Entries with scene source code
============================================================

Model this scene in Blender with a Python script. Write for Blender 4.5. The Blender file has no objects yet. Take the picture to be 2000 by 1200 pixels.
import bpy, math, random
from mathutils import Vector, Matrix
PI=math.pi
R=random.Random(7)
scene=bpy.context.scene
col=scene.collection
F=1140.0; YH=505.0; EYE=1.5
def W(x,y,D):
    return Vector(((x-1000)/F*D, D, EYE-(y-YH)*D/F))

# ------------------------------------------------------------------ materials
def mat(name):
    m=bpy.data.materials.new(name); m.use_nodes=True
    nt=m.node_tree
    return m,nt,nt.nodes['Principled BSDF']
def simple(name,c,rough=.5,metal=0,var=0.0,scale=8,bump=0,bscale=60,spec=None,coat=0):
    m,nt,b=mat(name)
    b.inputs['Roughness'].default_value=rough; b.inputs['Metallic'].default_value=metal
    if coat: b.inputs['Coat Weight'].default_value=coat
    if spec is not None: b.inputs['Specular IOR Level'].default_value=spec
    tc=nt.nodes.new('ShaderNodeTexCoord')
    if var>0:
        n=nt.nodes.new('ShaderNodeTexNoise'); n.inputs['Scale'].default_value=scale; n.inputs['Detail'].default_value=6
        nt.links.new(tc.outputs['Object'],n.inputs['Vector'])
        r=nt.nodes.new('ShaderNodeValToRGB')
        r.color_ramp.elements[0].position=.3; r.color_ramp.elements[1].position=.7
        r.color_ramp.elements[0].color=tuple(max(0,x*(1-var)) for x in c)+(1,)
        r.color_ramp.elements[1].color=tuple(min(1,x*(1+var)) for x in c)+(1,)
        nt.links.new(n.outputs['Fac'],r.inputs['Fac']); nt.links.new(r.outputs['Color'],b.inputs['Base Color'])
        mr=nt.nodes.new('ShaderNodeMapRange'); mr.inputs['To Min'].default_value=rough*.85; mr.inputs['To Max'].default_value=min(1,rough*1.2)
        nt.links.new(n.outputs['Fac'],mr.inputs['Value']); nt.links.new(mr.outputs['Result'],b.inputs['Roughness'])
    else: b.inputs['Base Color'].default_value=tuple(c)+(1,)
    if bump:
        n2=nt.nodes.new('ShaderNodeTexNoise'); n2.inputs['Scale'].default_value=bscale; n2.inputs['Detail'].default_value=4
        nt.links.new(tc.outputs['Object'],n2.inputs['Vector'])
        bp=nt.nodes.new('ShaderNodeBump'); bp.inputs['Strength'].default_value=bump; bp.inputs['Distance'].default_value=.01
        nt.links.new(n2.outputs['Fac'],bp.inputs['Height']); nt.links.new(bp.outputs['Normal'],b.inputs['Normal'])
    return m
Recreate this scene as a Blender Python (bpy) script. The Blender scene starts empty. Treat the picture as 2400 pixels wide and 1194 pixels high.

============================================================

**Short problem**
Write the entire listing out again, word for word.

**Final result**
Model this scene in Blender with a Python script. Write for Blender 4.5. The Blender file has no objects yet. Take the picture to be 2000 by 1200 pixels.
import bpy, math, random
from mathutils import Vector, Matrix
PI=math.pi
R=random.Random(7)
scene=bpy.context.scene
col=scene.collection
F=1140.0; YH=505.0; EYE=1.5
def W(x,y,D):
    return Vector(((x-1000)/F*D, D, EYE-(y-YH)*D/F))

# ------------------------------------------------------------------ materials
def mat(name):
    m=bpy.data.materials.new(name); m.use_nodes=True
    nt=m.node_tree
    return m,nt,nt.nodes['Principled BSDF']
def simple(name,c,rough=.5,metal=0,var=0.0,scale=8,bump=0,bscale=60,spec=None,coat=0):
    m,nt,b=mat(name)
    b.inputs['Roughness'].default_value=rough; b.inputs['Metallic'].default_value=metal
    if coat: b.inputs['Coat Weight'].default_value=coat
    if spec is not None: b.inputs['Specular IOR Level'].default_value=spec
    tc=nt.nodes.new('ShaderNodeTexCoord')
    if var>0:
        n=nt.nodes.new('ShaderNodeTexNoise'); n.inputs['Scale'].default_value=scale; n.inputs['Detail'].default_value=6
        nt.links.new(tc.outputs['Object'],n.inputs['Vector'])
        r=nt.nodes.new('ShaderNodeValToRGB')
        r.color_ramp.elements[0].position=.3; r.color_ramp.elements[1].position=.7
        r.color_ramp.elements[0].color=tuple(max(0,x*(1-var)) for x in c)+(1,)
        r.color_ramp.elements[1].color=tuple(min(1,x*(1+var)) for x in c)+(1,)
        nt.links.new(n.outputs['Fac'],r.inputs['Fac']); nt.links.new(r.outputs['Color'],b.inputs['Base Color'])
        mr=nt.nodes.new('ShaderNodeMapRange'); mr.inputs['To Min'].default_value=rough*.85; mr.inputs['To Max'].default_value=min(1,rough*1.2)
        nt.links.new(n.outputs['Fac'],mr.inputs['Value']); nt.links.new(mr.outputs['Result'],b.inputs['Roughness'])
    else: b.inputs['Base Color'].default_value=tuple(c)+(1,)
    if bump:
        n2=nt.nodes.new('ShaderNodeTexNoise'); n2.inputs['Scale'].default_value=bscale; n2.inputs['Detail'].default_value=4
        nt.links.new(tc.outputs['Object'],n2.inputs['Vector'])
        bp=nt.nodes.new('ShaderNodeBump'); bp.inputs['Strength'].default_value=bump; bp.inputs['Distance'].default_value=.01
        nt.links.new(n2.outputs['Fac'],bp.inputs['Height']); nt.links.new(bp.outputs['Normal'],b.inputs['Normal'])
    return m
Recreate this scene as a Blender Python (bpy) script. The Blender scene starts empty. Treat the picture as 2400 pixels wide and 1194 pixels high.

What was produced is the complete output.